----- Data section -----

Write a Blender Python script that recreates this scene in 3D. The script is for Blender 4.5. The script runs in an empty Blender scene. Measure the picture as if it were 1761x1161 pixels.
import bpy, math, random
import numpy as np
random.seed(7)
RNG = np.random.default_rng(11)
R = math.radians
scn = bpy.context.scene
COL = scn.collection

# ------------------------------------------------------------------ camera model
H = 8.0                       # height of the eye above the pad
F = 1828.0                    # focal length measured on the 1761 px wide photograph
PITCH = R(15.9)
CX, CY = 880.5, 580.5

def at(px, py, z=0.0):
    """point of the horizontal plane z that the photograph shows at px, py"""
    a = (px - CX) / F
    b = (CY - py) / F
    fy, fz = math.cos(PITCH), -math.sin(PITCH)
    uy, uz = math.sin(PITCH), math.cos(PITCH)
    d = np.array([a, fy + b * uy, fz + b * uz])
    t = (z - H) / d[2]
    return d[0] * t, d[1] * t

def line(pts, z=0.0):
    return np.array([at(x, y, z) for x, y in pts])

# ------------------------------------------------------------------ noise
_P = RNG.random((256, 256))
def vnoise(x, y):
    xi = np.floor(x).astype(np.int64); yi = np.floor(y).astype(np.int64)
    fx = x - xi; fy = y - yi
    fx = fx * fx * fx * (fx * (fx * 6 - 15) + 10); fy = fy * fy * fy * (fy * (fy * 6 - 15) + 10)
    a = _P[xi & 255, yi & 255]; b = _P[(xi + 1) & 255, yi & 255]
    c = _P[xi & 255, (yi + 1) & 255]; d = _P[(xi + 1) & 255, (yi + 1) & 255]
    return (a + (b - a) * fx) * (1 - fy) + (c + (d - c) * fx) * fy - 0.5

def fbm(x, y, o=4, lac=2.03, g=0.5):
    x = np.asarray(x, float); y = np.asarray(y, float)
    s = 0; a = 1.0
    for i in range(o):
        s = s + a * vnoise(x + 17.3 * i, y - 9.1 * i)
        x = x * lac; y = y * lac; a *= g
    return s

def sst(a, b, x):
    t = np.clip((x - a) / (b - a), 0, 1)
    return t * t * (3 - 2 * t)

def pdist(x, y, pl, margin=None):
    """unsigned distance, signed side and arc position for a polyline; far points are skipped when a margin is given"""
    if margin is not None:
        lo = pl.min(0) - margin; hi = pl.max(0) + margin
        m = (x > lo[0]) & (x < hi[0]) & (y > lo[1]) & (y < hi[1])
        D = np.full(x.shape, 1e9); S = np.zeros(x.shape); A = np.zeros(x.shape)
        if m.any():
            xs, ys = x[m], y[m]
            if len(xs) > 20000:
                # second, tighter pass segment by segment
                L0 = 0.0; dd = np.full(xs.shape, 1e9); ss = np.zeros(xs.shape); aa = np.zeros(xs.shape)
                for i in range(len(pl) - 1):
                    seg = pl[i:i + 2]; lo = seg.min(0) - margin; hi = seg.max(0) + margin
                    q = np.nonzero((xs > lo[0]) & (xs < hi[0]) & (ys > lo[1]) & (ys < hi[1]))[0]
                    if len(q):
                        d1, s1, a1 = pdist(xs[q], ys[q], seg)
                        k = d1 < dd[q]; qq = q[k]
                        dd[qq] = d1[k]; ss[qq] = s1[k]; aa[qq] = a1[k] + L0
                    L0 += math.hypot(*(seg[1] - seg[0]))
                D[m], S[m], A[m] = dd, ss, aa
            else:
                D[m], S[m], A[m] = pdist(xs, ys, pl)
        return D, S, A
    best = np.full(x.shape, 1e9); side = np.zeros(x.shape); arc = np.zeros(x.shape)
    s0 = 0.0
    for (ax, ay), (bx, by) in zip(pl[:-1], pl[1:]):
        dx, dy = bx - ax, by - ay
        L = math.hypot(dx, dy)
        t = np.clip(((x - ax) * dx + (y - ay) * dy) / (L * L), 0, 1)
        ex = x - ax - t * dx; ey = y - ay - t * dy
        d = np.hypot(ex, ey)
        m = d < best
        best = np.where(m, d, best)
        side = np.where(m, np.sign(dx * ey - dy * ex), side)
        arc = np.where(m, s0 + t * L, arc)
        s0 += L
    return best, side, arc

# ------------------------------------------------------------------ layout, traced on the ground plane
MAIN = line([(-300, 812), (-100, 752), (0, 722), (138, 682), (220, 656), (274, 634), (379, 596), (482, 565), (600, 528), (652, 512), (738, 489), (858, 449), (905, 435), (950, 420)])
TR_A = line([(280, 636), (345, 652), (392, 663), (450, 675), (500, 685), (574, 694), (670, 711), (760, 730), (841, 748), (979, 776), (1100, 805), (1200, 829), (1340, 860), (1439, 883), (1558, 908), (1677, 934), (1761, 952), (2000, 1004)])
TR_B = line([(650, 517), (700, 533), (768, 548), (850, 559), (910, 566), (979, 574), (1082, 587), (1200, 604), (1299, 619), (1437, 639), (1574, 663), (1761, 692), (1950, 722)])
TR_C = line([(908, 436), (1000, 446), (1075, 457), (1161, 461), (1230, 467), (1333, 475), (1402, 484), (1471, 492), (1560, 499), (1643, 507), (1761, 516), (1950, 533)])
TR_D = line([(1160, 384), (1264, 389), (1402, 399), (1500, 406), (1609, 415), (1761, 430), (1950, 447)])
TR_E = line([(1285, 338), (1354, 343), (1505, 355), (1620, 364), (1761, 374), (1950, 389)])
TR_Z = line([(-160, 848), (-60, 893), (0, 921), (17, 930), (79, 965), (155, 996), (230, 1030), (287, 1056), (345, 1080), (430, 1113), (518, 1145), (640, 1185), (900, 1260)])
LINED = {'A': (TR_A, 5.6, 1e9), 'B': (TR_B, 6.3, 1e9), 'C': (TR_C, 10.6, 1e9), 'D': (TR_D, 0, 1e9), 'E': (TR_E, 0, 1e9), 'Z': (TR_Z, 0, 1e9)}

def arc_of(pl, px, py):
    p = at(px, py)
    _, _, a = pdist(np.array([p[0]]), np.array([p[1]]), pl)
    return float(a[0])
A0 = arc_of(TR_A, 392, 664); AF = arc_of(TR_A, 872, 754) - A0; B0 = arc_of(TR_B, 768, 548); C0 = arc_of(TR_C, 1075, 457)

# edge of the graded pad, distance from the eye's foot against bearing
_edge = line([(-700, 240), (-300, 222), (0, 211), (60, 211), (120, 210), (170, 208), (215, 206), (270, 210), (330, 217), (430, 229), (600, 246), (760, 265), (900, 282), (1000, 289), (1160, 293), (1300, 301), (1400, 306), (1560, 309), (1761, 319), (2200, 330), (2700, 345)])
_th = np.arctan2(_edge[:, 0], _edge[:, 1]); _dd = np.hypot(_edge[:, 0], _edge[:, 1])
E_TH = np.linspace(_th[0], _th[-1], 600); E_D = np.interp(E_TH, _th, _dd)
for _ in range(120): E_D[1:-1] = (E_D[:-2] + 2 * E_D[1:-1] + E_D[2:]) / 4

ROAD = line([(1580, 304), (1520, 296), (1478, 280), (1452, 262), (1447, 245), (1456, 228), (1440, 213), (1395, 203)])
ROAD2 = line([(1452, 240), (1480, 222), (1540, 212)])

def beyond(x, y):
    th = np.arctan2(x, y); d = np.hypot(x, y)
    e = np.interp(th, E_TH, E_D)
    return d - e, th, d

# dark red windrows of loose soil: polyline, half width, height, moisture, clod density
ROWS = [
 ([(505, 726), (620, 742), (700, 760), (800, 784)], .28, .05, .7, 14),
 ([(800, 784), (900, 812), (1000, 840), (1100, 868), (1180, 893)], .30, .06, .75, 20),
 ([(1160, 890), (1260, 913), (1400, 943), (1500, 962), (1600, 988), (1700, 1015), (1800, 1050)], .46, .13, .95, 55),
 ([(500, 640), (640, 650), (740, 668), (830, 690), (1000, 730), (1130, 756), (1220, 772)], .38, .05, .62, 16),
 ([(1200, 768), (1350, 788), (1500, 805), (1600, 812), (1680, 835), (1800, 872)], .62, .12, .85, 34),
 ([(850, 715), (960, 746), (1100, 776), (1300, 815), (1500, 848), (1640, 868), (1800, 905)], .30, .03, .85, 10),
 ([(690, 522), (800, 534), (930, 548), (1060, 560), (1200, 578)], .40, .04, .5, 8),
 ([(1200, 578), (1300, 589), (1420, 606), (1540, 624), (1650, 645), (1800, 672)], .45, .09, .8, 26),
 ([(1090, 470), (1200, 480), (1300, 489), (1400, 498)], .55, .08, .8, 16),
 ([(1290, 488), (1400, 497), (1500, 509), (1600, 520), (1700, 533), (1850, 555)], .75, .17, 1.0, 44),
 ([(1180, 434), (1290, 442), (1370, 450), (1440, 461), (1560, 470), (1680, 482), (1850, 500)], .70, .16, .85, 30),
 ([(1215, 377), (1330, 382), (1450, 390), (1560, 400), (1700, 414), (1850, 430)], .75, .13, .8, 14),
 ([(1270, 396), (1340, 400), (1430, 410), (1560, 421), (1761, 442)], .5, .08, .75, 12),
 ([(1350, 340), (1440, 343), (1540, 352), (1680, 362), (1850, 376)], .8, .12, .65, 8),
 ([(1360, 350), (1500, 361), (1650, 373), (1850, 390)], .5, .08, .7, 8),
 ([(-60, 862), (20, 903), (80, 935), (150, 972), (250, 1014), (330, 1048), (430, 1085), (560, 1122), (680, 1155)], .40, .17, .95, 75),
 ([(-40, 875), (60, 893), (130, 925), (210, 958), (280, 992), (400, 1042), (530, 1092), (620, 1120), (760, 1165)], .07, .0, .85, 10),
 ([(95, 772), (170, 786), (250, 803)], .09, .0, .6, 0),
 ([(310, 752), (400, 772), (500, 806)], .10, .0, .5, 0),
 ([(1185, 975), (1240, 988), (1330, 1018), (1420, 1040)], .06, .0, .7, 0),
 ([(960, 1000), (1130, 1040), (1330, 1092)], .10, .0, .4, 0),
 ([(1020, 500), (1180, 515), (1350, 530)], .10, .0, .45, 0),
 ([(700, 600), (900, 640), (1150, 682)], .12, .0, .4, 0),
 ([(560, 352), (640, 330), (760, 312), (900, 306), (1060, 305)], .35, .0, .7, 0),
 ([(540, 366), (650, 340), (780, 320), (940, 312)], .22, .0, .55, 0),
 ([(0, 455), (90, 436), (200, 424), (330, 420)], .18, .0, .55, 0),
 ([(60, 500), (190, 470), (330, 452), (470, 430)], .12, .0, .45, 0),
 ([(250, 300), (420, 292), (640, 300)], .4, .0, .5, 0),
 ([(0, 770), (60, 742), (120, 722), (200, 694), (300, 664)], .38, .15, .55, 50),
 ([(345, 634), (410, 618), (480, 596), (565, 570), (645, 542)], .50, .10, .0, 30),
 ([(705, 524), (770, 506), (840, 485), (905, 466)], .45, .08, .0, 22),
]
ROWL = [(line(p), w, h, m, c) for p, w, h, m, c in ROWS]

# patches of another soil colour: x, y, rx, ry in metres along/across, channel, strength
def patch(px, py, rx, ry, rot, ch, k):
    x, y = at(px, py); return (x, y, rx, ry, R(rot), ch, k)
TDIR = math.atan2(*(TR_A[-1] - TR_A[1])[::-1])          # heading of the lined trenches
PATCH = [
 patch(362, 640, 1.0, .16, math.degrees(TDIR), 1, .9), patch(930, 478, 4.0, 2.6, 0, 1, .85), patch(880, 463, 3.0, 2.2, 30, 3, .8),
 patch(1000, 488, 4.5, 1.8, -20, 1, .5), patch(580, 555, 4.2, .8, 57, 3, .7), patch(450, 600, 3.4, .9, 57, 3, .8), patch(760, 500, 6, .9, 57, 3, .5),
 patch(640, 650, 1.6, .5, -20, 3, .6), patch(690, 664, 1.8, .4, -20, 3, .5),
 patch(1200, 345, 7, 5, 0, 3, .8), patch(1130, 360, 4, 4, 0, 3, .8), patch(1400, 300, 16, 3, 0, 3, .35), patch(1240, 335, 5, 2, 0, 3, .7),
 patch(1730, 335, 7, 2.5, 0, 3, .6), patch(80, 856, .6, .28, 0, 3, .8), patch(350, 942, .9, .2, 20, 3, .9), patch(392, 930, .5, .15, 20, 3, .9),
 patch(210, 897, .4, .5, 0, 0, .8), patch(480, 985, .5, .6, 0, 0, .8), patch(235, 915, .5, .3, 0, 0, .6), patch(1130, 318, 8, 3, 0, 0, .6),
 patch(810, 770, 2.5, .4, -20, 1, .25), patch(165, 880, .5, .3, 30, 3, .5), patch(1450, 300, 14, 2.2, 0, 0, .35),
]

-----

> Written exercise
Reproduce verbatim only this range: the first line of the material through the line that contains "COL = scn.collection", inclusive.

> Solution
Write a Blender Python script that recreates this scene in 3D. The script is for Blender 4.5. The script runs in an empty Blender scene. Measure the picture as if it were 1761x1161 pixels.
import bpy, math, random
import numpy as np
random.seed(7)
RNG = np.random.default_rng(11)
R = math.radians
scn = bpy.context.scene
COL = scn.collection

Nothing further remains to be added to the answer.